Scene modeling code data

==*==

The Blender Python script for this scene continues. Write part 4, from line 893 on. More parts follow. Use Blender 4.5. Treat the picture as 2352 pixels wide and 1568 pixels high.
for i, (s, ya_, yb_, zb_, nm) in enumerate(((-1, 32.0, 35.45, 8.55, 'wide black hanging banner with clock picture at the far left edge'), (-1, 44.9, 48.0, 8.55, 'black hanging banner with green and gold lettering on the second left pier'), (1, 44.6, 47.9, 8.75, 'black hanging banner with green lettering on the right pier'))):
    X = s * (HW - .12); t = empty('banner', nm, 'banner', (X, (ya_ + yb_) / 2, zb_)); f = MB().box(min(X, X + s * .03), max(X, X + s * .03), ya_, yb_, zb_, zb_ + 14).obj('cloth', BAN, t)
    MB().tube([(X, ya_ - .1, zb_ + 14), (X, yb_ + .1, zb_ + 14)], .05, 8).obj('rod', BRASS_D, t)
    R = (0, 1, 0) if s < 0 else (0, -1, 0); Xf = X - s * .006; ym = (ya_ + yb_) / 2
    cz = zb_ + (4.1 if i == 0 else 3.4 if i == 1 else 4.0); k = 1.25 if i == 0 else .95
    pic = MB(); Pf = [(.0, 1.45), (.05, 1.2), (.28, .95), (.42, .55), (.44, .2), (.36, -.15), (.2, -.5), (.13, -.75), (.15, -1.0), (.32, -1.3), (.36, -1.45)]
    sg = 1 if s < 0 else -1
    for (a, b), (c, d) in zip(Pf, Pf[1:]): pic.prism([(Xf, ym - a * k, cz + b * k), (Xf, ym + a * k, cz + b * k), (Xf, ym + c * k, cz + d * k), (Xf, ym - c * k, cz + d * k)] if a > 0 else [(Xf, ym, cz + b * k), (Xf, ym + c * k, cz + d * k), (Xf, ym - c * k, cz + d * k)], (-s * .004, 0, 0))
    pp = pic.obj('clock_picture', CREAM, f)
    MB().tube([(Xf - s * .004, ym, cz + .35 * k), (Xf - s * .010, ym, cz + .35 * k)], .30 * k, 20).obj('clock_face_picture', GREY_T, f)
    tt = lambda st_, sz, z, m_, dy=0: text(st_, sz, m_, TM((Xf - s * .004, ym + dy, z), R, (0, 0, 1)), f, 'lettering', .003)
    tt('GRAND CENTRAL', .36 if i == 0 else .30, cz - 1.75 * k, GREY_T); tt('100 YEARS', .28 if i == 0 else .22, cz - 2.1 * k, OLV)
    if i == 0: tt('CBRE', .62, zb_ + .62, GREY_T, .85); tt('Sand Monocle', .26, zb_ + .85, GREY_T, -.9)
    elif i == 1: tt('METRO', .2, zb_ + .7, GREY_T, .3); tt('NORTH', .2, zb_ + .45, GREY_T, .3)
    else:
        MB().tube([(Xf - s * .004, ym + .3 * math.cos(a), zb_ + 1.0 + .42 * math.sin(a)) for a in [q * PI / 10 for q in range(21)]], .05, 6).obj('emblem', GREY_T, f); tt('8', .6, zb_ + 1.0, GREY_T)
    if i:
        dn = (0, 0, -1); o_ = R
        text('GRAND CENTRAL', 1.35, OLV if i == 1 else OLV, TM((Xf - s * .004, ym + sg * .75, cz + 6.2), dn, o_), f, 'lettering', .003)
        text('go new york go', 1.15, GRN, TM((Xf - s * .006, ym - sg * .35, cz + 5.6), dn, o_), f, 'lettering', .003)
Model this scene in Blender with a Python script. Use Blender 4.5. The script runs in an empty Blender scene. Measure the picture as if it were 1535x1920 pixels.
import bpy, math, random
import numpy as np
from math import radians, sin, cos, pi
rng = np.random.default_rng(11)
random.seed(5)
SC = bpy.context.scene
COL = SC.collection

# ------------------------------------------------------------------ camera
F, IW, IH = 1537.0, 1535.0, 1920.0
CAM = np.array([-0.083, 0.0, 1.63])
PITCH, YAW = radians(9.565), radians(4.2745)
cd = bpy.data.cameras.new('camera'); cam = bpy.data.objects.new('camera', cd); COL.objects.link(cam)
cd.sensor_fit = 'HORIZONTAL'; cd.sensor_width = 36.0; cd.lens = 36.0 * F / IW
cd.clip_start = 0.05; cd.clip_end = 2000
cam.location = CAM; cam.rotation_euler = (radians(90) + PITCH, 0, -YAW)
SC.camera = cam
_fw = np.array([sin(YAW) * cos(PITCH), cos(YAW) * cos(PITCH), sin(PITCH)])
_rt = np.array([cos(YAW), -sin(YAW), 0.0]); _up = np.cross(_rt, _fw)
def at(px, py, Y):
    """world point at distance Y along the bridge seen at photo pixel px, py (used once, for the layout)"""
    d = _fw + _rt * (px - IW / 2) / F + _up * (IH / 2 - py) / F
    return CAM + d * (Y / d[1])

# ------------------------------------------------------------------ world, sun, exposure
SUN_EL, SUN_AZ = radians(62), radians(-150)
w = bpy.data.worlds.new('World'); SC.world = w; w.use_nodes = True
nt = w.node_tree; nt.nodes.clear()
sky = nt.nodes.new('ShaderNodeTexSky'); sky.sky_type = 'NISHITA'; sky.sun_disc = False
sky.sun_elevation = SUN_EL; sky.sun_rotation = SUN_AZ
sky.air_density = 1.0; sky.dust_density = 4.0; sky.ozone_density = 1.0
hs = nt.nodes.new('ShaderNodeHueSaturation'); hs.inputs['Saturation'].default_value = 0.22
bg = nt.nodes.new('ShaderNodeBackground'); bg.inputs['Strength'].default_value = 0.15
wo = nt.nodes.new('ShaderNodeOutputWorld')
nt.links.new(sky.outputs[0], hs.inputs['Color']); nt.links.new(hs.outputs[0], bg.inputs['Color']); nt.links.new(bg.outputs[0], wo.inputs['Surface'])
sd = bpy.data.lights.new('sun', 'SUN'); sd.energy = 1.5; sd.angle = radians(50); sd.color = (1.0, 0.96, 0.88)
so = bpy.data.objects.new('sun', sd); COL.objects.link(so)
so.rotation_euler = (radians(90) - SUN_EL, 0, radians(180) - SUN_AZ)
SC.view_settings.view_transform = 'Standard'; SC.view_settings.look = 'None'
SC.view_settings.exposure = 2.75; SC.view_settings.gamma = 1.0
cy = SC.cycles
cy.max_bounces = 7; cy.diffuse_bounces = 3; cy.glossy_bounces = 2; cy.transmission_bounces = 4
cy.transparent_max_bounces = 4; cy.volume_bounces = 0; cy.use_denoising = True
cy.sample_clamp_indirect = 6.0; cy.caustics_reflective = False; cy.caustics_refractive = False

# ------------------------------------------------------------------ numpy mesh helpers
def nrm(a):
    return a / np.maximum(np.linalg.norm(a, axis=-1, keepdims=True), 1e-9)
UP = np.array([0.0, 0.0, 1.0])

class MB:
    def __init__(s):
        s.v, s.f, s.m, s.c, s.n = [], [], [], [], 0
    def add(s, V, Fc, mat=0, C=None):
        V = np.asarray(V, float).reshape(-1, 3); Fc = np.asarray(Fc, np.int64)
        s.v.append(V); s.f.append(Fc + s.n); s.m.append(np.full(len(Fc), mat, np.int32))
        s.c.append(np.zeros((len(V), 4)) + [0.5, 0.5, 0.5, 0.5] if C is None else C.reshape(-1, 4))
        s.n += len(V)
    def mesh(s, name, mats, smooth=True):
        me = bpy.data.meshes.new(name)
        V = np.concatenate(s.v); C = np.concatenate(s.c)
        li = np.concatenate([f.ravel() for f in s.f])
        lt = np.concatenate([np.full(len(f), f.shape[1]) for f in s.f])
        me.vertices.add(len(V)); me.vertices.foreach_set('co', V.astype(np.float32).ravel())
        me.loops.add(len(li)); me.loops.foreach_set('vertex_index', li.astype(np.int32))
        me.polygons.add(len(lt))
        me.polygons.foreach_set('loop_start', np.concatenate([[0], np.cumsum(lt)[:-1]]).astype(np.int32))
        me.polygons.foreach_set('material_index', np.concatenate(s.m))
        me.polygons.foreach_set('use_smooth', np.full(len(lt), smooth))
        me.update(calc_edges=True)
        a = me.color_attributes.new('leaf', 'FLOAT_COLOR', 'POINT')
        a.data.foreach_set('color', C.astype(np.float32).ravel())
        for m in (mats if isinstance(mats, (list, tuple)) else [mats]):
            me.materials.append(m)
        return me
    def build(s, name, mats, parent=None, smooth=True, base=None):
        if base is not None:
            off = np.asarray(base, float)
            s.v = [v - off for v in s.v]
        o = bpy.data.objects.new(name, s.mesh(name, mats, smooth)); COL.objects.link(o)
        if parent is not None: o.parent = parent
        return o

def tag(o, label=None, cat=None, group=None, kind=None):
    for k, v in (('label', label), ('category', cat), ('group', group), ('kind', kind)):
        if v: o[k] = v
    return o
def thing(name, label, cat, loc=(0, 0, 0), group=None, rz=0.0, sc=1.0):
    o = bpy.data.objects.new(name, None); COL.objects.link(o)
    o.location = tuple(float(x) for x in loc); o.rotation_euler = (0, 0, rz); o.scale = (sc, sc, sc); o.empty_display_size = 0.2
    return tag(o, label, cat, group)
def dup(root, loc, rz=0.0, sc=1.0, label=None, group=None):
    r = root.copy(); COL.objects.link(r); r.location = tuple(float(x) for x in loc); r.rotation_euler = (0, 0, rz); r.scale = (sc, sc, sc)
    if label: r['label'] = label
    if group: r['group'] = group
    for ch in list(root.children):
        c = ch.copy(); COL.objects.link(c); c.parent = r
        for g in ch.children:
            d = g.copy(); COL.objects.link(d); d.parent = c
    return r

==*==

• _GIVEN REQUEST_
Repeat the entries above verbatim, but only from the line that has "Model this scene" down to the line that has "return CAM + d * (Y / d[1])", inclusive.

• _RESPONSE_
Model this scene in Blender with a Python script. Use Blender 4.5. The script runs in an empty Blender scene. Measure the picture as if it were 1535x1920 pixels.
import bpy, math, random
import numpy as np
from math import radians, sin, cos, pi
rng = np.random.default_rng(11)
random.seed(5)
SC = bpy.context.scene
COL = SC.collection

# ------------------------------------------------------------------ camera
F, IW, IH = 1537.0, 1535.0, 1920.0
CAM = np.array([-0.083, 0.0, 1.63])
PITCH, YAW = radians(9.565), radians(4.2745)
cd = bpy.data.cameras.new('camera'); cam = bpy.data.objects.new('camera', cd); COL.objects.link(cam)
cd.sensor_fit = 'HORIZONTAL'; cd.sensor_width = 36.0; cd.lens = 36.0 * F / IW
cd.clip_start = 0.05; cd.clip_end = 2000
cam.location = CAM; cam.rotation_euler = (radians(90) + PITCH, 0, -YAW)
SC.camera = cam
_fw = np.array([sin(YAW) * cos(PITCH), cos(YAW) * cos(PITCH), sin(PITCH)])
_rt = np.array([cos(YAW), -sin(YAW), 0.0]); _up = np.cross(_rt, _fw)
def at(px, py, Y):
    """world point at distance Y along the bridge seen at photo pixel px, py (used once, for the layout)"""
    d = _fw + _rt * (px - IW / 2) / F + _up * (IH / 2 - py) / F
    return CAM + d * (Y / d[1])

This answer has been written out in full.